Republican News · Thursday 14 August 2003

[An Phoblacht]

11,000 Irish nationals to be deported - from Ireland!

Think about it. You are born in Ireland. You are an Irish national. You'd think you should have the right to stay here, and, as a child, to be with your parents. But Justice Minister McDowell has decided otherwise.

Over the past ten days, he has issued 700 deportation notices to parents of Irish-born children, and added that he will not be "blackmailed" by parents threatening to leave their children behind, but will compel the parents to take their children away with them.

According to Department figures, there are l1,000 people who originally claimed residency on grounds of being the parents of Irish nationals - children born in the state. It is estimated that there are between 6,000 and 8,000 children, all between ages of 4 months to 2 years, whose right to remain with their parents in the country of their birth is now denied.

In previous judgements, the Supreme Court had ruled that parents in this position were entitled to residency but last January the goalposts moved. The Supreme Court ruled that parents of Irish nationals would not have an automatic entitlement to residency. Some 11,000 non EU parents, who in all probability had fled their native land in fear for their lives, liberty or seeking a livelihood, all of which should be person's basic right and entitlement, are now facing deportation.

No legal aid

At first, the Minister decided that these people would not have legal aid in preparing a submission on the right to remain on humanitarian grounds. According to the Irish Times, legal advisers in Dublin are charging between €2,000 and €4,000 to assist in preparing applications for leave to stay. Furthermore, the Minister has decided that they will only have 15 working days to prepare what is likely to be a complicated submission, in what is for them often a foreign language. The parents will not have the right to contest their deportation in judicial review.

Subsequently, the Minister allowed that free legal aid services would be given, however the solicitors who deal with these cases are few and far between. With 15 days to prepare a submission, there is no chance that more than a handful of applicants can be dealt with by these solicitors.

Crisis

On Monday last week, advice centres were snowed under, phone lines queued throughout the day as people, desperate and confused, tried to find out what is happening to them and what they should do. Their internationally recognised legal right to apply for refugee status is now denied.

It is reasonable to suppose that most at least were entitled to claim refugee status on the usual grounds, namely their fear of persecution in their native country. Why else would they have taken the fearful step of leaving their home, families, relatives, and have gone to a far off land, which they knew nothing about, where they had no one to support or befriend them, and didn't even speak the language?

d many did first apply but then, on advice, dropped their application for asylum on discovery that parentage of an Irish-born child gave an automatic right to remain here.
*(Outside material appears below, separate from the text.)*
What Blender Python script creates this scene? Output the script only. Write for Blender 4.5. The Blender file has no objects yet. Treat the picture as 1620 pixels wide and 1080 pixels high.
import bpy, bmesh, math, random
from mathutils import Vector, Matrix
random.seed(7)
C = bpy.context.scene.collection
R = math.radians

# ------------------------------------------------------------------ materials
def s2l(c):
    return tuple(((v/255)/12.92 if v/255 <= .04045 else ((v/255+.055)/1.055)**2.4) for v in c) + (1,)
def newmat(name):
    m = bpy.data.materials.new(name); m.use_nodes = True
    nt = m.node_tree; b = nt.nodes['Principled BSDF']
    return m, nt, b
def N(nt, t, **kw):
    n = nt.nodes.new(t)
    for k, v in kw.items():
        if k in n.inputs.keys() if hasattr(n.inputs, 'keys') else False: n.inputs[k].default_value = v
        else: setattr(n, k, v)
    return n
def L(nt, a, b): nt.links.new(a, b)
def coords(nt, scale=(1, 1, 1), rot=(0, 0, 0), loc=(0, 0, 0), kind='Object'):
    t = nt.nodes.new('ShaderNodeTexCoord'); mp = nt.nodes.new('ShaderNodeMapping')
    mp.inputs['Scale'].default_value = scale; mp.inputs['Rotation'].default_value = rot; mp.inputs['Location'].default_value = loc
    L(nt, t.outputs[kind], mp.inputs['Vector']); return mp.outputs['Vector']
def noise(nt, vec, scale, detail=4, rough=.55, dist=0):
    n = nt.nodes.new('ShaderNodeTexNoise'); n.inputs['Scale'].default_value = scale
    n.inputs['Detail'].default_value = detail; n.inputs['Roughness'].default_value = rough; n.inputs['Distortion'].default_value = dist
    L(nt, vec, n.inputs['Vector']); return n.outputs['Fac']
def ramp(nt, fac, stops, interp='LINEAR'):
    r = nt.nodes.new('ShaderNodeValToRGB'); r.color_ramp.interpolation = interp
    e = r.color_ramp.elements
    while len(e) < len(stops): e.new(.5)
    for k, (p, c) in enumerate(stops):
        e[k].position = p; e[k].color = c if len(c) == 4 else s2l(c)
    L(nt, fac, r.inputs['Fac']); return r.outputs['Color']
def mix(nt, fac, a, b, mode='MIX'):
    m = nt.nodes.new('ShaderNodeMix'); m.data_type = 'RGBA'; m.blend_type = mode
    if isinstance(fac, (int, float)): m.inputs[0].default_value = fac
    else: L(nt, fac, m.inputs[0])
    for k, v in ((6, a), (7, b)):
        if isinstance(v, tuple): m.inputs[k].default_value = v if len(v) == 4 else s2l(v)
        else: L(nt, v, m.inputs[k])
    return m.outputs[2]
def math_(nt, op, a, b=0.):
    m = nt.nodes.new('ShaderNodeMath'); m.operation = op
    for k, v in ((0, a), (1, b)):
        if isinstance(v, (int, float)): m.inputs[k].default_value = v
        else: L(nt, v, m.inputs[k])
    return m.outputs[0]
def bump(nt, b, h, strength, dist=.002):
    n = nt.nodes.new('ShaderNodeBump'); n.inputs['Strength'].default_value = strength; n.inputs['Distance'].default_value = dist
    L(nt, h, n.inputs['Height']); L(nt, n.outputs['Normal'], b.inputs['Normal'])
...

But then the Supreme Court decision altered their position, and now this entitlement, at the stroke of a judge's decision, is gone.

Minister's letter

In the minister's judgement, they are 'too late' - too late to have their human right to seek sanctuary respected. They should have applied on this basis in the first place, instead of trusting to a Supreme Court ruling.

In his letter to these people Minister McDowell has decided to deport, he makes, on most spurious grounds, the allegation that "it would be conducive to the common good, in the minister's opinion, that you be deported".

He writes: "You are a person to whom permission to remain in the State was granted for the purpose of having an asylum claim determined. You subsequently withdrew that claim and thus your entitlement to remain temporarily in the state (in accordance with the Refugee Act of 1996) ceased. You have remained in the state without the permission of the Minister."

d he goes on: "Accordingly you are a person whose deportation would, in the opinion of the Minister, be conducive to the common good."

Free State?

As Rosanna Flynn, of Residents against Racism, said this week: "What sort of a country do we live in where three judges have the power to condemn 11,000 people and their children to be deported, against all natural justice, and where one person, the Minister, has the power to decide, by edict, that these families are not entitled to legal assistance in fighting to protect their human rights and the rights of their children?"

What would it have cost the state to have allowed 11,000 parents of Irish children to stay - to have not allowed the Supreme Court decision to be retrospective? Very little, in fact probably it costs substantially more to lose these people, because these 11,000 people live here, work here, pay their taxes here, and contribute to the economy and the community. The States loses this economic contribution, as well as its status as a country respecting rights, with an open welcome to the persecuted who are forced to flee their own lands.